South Korea will see a spike in milk prices amid worsening inflation

Dairy prices are expected to rise further as the price of locally produced milk is expected to increase to as much as 500 won ($0.36) per litre, industry sources said on Tuesday.

The Korea Dairy Committee, a private organization that oversees the fair distribution of raw milk, held the first meeting between dairy farmers and dairy companies on Tuesday to negotiate the price of raw milk for this year.

Even before the negotiation, the price of milk was expected to jump from 300 to 500 won to 2,700 to 3,000 won per carton.

Dairy farmers argued that they should raise the price of a liter of raw milk from 47 to 58 won since the cost of fodder for cows jumped 40 percent and other production costs also increased.

If the price of raw milk increases by 50 won per liter, the price of a carton of milk in the market would generally increase tenfold, sources said. In October 2021, when the price of raw milk jumped 21 won, Seoul Milk, the major dairy company, raised the price of a liter carton of milk by 200 won.

Dairy companies have accepted the price hike, citing rising production costs weighing on dairy farmers.

In August, Seoul Milk had already agreed to pay farmers more, from 1,110 won to 1,158 won per liter.

With milk becoming more expensive, it will likely push up the price of bread, ice cream and coffee, as well as butter, cheese, cream and other dairy products, adding to already rising inflation, have indicated sources.

In August, the price of processed foods jumped 8.4 percent year on year, outpacing the headline inflation rate, according to data from Korea Statistics.

The government promised on Monday that it would try to limit the rise in milk prices.

“We cannot give direct orders to dairy companies regarding prices. But we plan to ask them not to increase the price of milk, ingredients for other food products, as much as possible,” said Park Beom-su, deputy secretary of the Ministry of Agriculture, Food and of Rural Affairs, during a briefing on Monday.

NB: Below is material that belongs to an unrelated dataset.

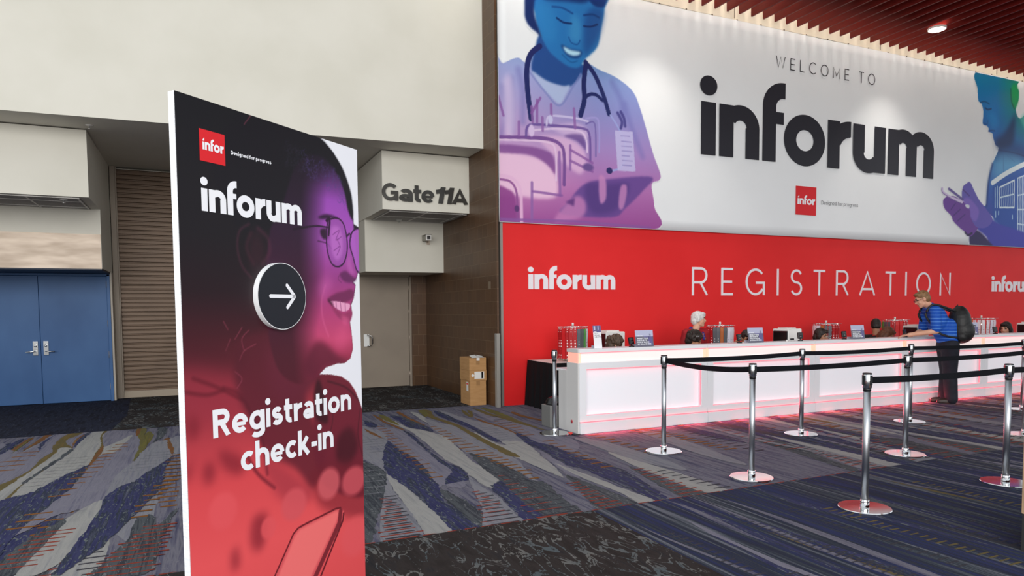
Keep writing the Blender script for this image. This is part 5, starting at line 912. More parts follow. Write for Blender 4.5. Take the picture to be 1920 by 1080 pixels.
printer(5.59, 8.85, .34, .36, 'white and black badge printer behind the taupe-haired head, leftmost of the printers', .701, .43); printer(7.75, 7.40, .27, .30, 'white badge printer with a black side bay, in the middle of the counter'); printer(10.555, 7.40, .27, .27, 'badge printer half hidden by the man with the backpack'); printer(13.5, 7.30, .28, .29, 'black-sided badge printer cut off at the right picture edge')
def scanner(x, y, label, rz=0.):
    t = thing('card_reader', label, 'card reader', (x, y, 1.005), rz, 'card readers on the counter')
    MB().lathe([(.034, 0), (.036, .004), (.034, .012), (.012, .018)], n=20).build('foot', BLACKP, t); MB().tube([(0, .0, .012), (0, .008, .03), (0, .006, .045)], .009, 8).build('stem', BLACKP, t)
    b = MB().box(-.038, .038, -.012, .012, .0, .092).xf(lambda a, b_, c: (a, b_ * math.cos(.35) + c * math.sin(.35) * .6, .030 + c * math.cos(.35) - b_ * math.sin(.35))).build('head', BLACKP, t, .005)
    MB().box(-.026, .026, -.0145, -.0125, .052, .078).xf(lambda a, b_, c: (a, b_ * math.cos(.35) + c * math.sin(.35) * .6, .030 + c * math.cos(.35) - b_ * math.sin(.35))).build('screen', mat('dim_screen', rgb(52, 50, 50), .2), b)
    MB().box(-.012, .012, -.0145, -.0125, .026, .032).xf(lambda a, b_, c: (a, b_ * math.cos(.35) + c * math.sin(.35) * .6, .030 + c * math.cos(.35) - b_ * math.sin(.35))).build('key_strip', mat('pale_key', rgb(150, 146, 142), .5), b)
for x, lb, rz in ((4.893, 'black card reader on the counter left of the purple sign', .1), (6.62, 'black card reader left of the pale glossy sign', .15), (7.73, 'black card reader in front of the wide white printer', -.25), (8.60, 'black card reader left of the third purple sign', -.2), (9.92, 'black card reader by the brown-haired woman looking down', .2), (12.16, 'black card reader by the far right woman with dark hair', -.3)): scanner(x, 7.16, lb, rz)
# small acrylic signs
def sign_front(t, w, h, lean, tall=False):
    f = lambda a, b, d: (a, b * math.sin(lean) - d, b * math.cos(lean))
    def q(x0, x1, z0, z1, d, m): return [f(x0, z0, d), f(x1, z0, d), f(x1, z1, d), f(x0, z1, d)]
    MB().box(0, w, 0, .003, 0, h).xf(lambda a, b, c: (a, b + c * math.sin(lean), c * math.cos(lean))).build('acrylic_panel', mat('clear_edge_acrylic', rgb(176, 176, 190), .12), t)
    PUR, DK, PALE = mat('sign_violet', rgb(92, 86, 136), .16), mat('sign_dark_slate', rgb(92, 90, 106), .16), mat('sign_pale_lilac', rgb(176, 178, 204), .16)
    g = MB()
    if tall:
        g.face(q(0, w, h * .70, h, .0006, 0)); g.face(q(0, w, 0, h * .70, .0006, 0), 3)
        for x0, x1, z0, z1, mi in ((.1, .3, .80, .98, 2), (.36, .5, .74, .97, 1), (.62, .72, .82, .99, 2), (.8, .92, .76, .94, 1), (.08, .42, .715, .745, 3)): g.face(q(w * x0, w * x1, h * z0, h * z1, .0010, 0), mi)
        g.build('printed_card', [PUR, DK, PALE, mat('sign_white', rgb(226, 226, 230), .4)], t)
        for k, s in enumerate(('HERE TO', 'PICK UP', 'A BADGE')): G, wd = stroke_text(s, .2, .12); lay_glyphs(G, wd, w * .16, w * (.62 + .14 * k), h * (.62 - .07 * k), h * .030, lambda a, b, d: f(a, b, .0012 + d)).build('lettering', mat('sign_black_ink', rgb(40, 40, 46), .5), t)
    else:
        g.face(q(0, w, 0, h, .0006, 0), 1)
        for x0, x1, z0, z1, mi in ((0, 1, .62, 1, 2), (.02, .30, .70, .96, 0), (.26, .40, .62, 1, 1), (.48, .78, .56, .80, 0), (.56, .72, .62, 1, 0), (.70, .95, .1, .62, 0), (.78, .86, .62, .78, 2)): g.face(q(w * x0, w * x1, h * z0, h * z1, .0008 + .0001 * mi, 0), mi)
        g.build('printed_card', [PUR, DK, PALE], t)
        for k, s in enumerate(('PRESENT YOUR', 'PHOTO ID TO', 'PICK UP BADGE', 'ON DEMAND HERE')): G, wd = stroke_text(s, .2, .19); lay_glyphs(G, wd, w * .10, w * (.70, .62, .76, .86)[k], h * (.47 - .115 * k), h * .058, lambda a, b, d: f(a, b, .0014 + d)).build('lettering', WHITE_INK, t)
        G, wd = glyphs_inforum(); lay_glyphs(G, wd, w * .08, w * .40, h * .64, h * .045, lambda a, b, d: f(a, b, .0014 + d)).build('lettering', WHITE_INK, t)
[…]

Park pointed out that the price consumers pay for milk doesn’t always increase tenfold over raw milk, citing a previous example where milk prices rose as much as raw milk.

But dairy companies argue that higher market prices for milk are inevitable.

“We recognize that rising food prices are already pushing up inflation. Nevertheless, the industry needs to increase the consumer price of milk, following the rise in the price of raw milk, to offset the cost,” said a dairy company official who requested anonymity.

In the long term, rising milk prices could hurt the competitive edge of domestic dairy companies, sources said.

From 2026, South Korea will impose zero tariffs on milk imported from the United States and Europe. Current tariff rates for US and EU countries are 9.6% and 9% respectively.

Even before the tariff waiver, the list of the country’s top 10 sterilized milks included milk brands from Poland and Germany – but not Korea – as of Monday, according to online tracking firm Danawa.